[DO THIS]:
Write out the data below in full. Keep it exact.

====================

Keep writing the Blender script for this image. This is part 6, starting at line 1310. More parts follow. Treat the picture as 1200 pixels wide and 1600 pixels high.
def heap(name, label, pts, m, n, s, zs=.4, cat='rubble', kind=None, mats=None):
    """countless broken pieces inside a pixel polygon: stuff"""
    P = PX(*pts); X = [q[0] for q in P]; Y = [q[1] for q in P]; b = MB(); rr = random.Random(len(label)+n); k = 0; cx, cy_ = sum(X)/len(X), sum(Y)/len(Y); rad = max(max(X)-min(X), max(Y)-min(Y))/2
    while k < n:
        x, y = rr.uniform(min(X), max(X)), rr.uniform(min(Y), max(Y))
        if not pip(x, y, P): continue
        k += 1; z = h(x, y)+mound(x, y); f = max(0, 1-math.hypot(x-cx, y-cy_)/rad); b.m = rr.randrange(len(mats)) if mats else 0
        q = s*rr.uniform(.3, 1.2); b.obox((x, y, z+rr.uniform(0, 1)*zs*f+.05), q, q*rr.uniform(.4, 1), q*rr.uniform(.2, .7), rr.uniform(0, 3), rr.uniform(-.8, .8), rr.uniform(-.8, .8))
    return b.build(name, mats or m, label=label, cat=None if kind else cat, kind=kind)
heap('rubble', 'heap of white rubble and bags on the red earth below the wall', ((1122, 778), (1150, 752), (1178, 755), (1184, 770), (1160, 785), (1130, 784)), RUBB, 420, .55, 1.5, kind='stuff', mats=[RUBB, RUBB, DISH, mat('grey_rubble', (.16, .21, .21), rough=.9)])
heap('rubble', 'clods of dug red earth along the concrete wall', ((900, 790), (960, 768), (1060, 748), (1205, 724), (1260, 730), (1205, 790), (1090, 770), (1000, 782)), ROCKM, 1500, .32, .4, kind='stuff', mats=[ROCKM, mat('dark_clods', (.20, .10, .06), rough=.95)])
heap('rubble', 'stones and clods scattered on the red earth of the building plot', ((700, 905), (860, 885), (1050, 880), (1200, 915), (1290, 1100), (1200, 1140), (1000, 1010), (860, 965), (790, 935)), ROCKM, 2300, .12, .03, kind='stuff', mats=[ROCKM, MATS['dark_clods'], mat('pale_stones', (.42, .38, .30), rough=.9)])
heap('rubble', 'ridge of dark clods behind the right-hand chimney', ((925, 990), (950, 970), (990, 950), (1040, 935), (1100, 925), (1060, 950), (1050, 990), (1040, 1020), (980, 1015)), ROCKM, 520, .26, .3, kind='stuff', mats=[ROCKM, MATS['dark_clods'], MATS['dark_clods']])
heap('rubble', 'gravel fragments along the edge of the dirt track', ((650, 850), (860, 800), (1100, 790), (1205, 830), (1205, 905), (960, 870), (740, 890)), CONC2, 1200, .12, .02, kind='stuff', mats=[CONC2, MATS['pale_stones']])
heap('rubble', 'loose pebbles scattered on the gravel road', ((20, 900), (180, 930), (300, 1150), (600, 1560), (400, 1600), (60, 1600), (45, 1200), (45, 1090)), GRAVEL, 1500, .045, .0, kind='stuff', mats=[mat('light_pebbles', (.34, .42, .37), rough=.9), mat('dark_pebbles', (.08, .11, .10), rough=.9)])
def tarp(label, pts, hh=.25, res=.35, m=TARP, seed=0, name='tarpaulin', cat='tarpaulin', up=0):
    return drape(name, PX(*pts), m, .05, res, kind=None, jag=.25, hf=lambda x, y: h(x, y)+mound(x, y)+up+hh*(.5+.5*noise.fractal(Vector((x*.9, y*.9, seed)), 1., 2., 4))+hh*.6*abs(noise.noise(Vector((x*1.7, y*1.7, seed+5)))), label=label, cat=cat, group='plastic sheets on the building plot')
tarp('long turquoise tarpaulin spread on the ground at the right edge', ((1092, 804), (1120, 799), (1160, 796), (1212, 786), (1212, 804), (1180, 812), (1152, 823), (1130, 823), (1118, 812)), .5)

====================

[TASK ANSWER]:
Keep writing the Blender script for this image. This is part 6, starting at line 1310. More parts follow. Treat the picture as 1200 pixels wide and 1600 pixels high.
def heap(name, label, pts, m, n, s, zs=.4, cat='rubble', kind=None, mats=None):
    """countless broken pieces inside a pixel polygon: stuff"""
    P = PX(*pts); X = [q[0] for q in P]; Y = [q[1] for q in P]; b = MB(); rr = random.Random(len(label)+n); k = 0; cx, cy_ = sum(X)/len(X), sum(Y)/len(Y); rad = max(max(X)-min(X), max(Y)-min(Y))/2
    while k < n:
        x, y = rr.uniform(min(X), max(X)), rr.uniform(min(Y), max(Y))
        if not pip(x, y, P): continue
        k += 1; z = h(x, y)+mound(x, y); f = max(0, 1-math.hypot(x-cx, y-cy_)/rad); b.m = rr.randrange(len(mats)) if mats else 0
        q = s*rr.uniform(.3, 1.2); b.obox((x, y, z+rr.uniform(0, 1)*zs*f+.05), q, q*rr.uniform(.4, 1), q*rr.uniform(.2, .7), rr.uniform(0, 3), rr.uniform(-.8, .8), rr.uniform(-.8, .8))
    return b.build(name, mats or m, label=label, cat=None if kind else cat, kind=kind)
heap('rubble', 'heap of white rubble and bags on the red earth below the wall', ((1122, 778), (1150, 752), (1178, 755), (1184, 770), (1160, 785), (1130, 784)), RUBB, 420, .55, 1.5, kind='stuff', mats=[RUBB, RUBB, DISH, mat('grey_rubble', (.16, .21, .21), rough=.9)])
heap('rubble', 'clods of dug red earth along the concrete wall', ((900, 790), (960, 768), (1060, 748), (1205, 724), (1260, 730), (1205, 790), (1090, 770), (1000, 782)), ROCKM, 1500, .32, .4, kind='stuff', mats=[ROCKM, mat('dark_clods', (.20, .10, .06), rough=.95)])
heap('rubble', 'stones and clods scattered on the red earth of the building plot', ((700, 905), (860, 885), (1050, 880), (1200, 915), (1290, 1100), (1200, 1140), (1000, 1010), (860, 965), (790, 935)), ROCKM, 2300, .12, .03, kind='stuff', mats=[ROCKM, MATS['dark_clods'], mat('pale_stones', (.42, .38, .30), rough=.9)])
heap('rubble', 'ridge of dark clods behind the right-hand chimney', ((925, 990), (950, 970), (990, 950), (1040, 935), (1100, 925), (1060, 950), (1050, 990), (1040, 1020), (980, 1015)), ROCKM, 520, .26, .3, kind='stuff', mats=[ROCKM, MATS['dark_clods'], MATS['dark_clods']])
heap('rubble', 'gravel fragments along the edge of the dirt track', ((650, 850), (860, 800), (1100, 790), (1205, 830), (1205, 905), (960, 870), (740, 890)), CONC2, 1200, .12, .02, kind='stuff', mats=[CONC2, MATS['pale_stones']])
heap('rubble', 'loose pebbles scattered on the gravel road', ((20, 900), (180, 930), (300, 1150), (600, 1560), (400, 1600), (60, 1600), (45, 1200), (45, 1090)), GRAVEL, 1500, .045, .0, kind='stuff', mats=[mat('light_pebbles', (.34, .42, .37), rough=.9), mat('dark_pebbles', (.08, .11, .10), rough=.9)])
def tarp(label, pts, hh=.25, res=.35, m=TARP, seed=0, name='tarpaulin', cat='tarpaulin', up=0):
    return drape(name, PX(*pts), m, .05, res, kind=None, jag=.25, hf=lambda x, y: h(x, y)+mound(x, y)+up+hh*(.5+.5*noise.fractal(Vector((x*.9, y*.9, seed)), 1., 2., 4))+hh*.6*abs(noise.noise(Vector((x*1.7, y*1.7, seed+5)))), label=label, cat=cat, group='plastic sheets on the building plot')
tarp('long turquoise tarpaulin spread on the ground at the right edge', ((1092, 804), (1120, 799), (1160, 796), (1212, 786), (1212, 804), (1180, 812), (1152, 823), (1130, 823), (1118, 812)), .5)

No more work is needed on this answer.